There are wonderful touches throughout the movie, old Irish men singing Celtic songs in gratitude for a simple meal, young people wearing bathing suits in front of each other for the first time, girls gossiping amongst themselves while a matriarch scolds them and long walks through the night trying to tell someone how you feel. Every character is beautifully portrayed by their actor and brings a wealth of history whatever their age. How do you get to be a landlady (Julie Walters) in Brooklyn in 1952 looking after girls and quoting the Bible? How many young people has Father Flood (Jim Broadbent) looked after coming to Brooklyn? Does Miss Fortini, Eilis’s department store boss (Jessica Pare) have a fella? Is fellow boarding house tenant Patty McGuire (Emily Bett Rickards) worried about her future or just enjoying her present? Brooklyn lets us answer some of the questions with our own imagination and is all the richer for it.

In a wonderful scene Tony, a plumber by trade, takes Eilis out to a field and tells her the biggest secret he has. They stand out on a hill and he tells her he’s going to buy a block of land there and his brother nearby and they’re going have the whole family there and they’re going to run a business building houses for people. The grassy hill is Long Island. Neither Eilis nor Tony discusses the need for such a company to have a bookkeeper. A young man is letting a young woman know what he plans to do with his life, what is important to him and what he hopes to offer her and it is up to her to take that chance with him. It turns out Eilis is not the only one with ambition.

Tragedy strikes and Eilis must return home where she is set up with local boy Jim Farrell played by a favourite actor of mine Dormhnall Gleeson.

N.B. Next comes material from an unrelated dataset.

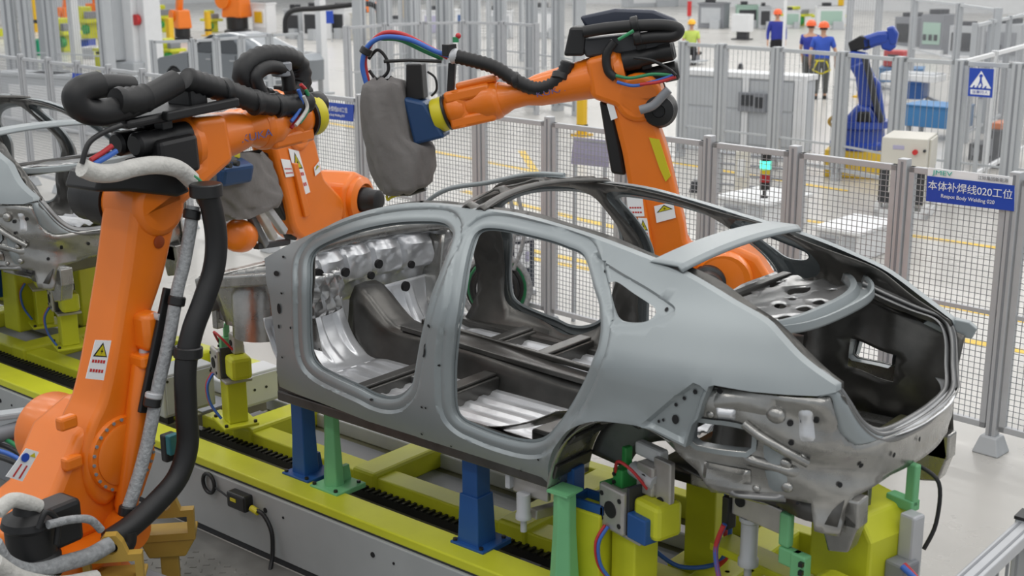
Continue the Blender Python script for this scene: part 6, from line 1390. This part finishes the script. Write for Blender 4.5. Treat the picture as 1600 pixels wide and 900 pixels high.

Jim has good prospects too in Ireland and a maturity that recognises something in Eilis that Rose saw. This part of the film is harder because Eilis must hide a secret and while her motivations are understandable and it does logically become harder for her to declare things or keep her distance, audience sympathies may lean towards Tony and Jim instead of the central character. Everybody is human and flawed but thinking of Tony’s care in crafting love letters to Eilis with his younger brother may lead to disappointment with Eilis as she puts them in her bedside drawer. She is clearly confused about her feelings in a way that Tony is not and maybe Tony should’ve recognised that better as well in prior scenes which is perfectly understandable but still hard to take at this point. A late declaration by her is supposed to serve as rebuke and taking up the mantle of a new identity but it felt hollow due to her earlier actions.

This is not to say that the very talented Saoirse Ronan is not absolutely wonderful in this film. She plays every note of emotion just perfect conveying many scenes of emotional turmoil and also thoughtfulness in weighing decisions about her future and past. We’re with her on this journey and we want it to be a happy one for her. After terrific performances in Atonement, The Lovely Bones, Hanna and The Grand Budapest Hotel this is probably her biggest role yet.

film brooklyn saoirse ronan brooklyn movie emory cohen

Brooklyn will make you cry, laugh and nod in acknowledgement of life’s little moments that make a big difference in one’s journey. It tells an immigrant’s tale, something close to the Irish experience as much as any other nationality.  With Montreal doubling for period New York the film’s production values for a period setting are solid if mostly set bound. The camera more comfortably takes in surroundings in Ireland. That seat at the table never stops feeling empty but the person missing is sitting at another table across the seas and they are loved.. and they are home there too. This is a great movie.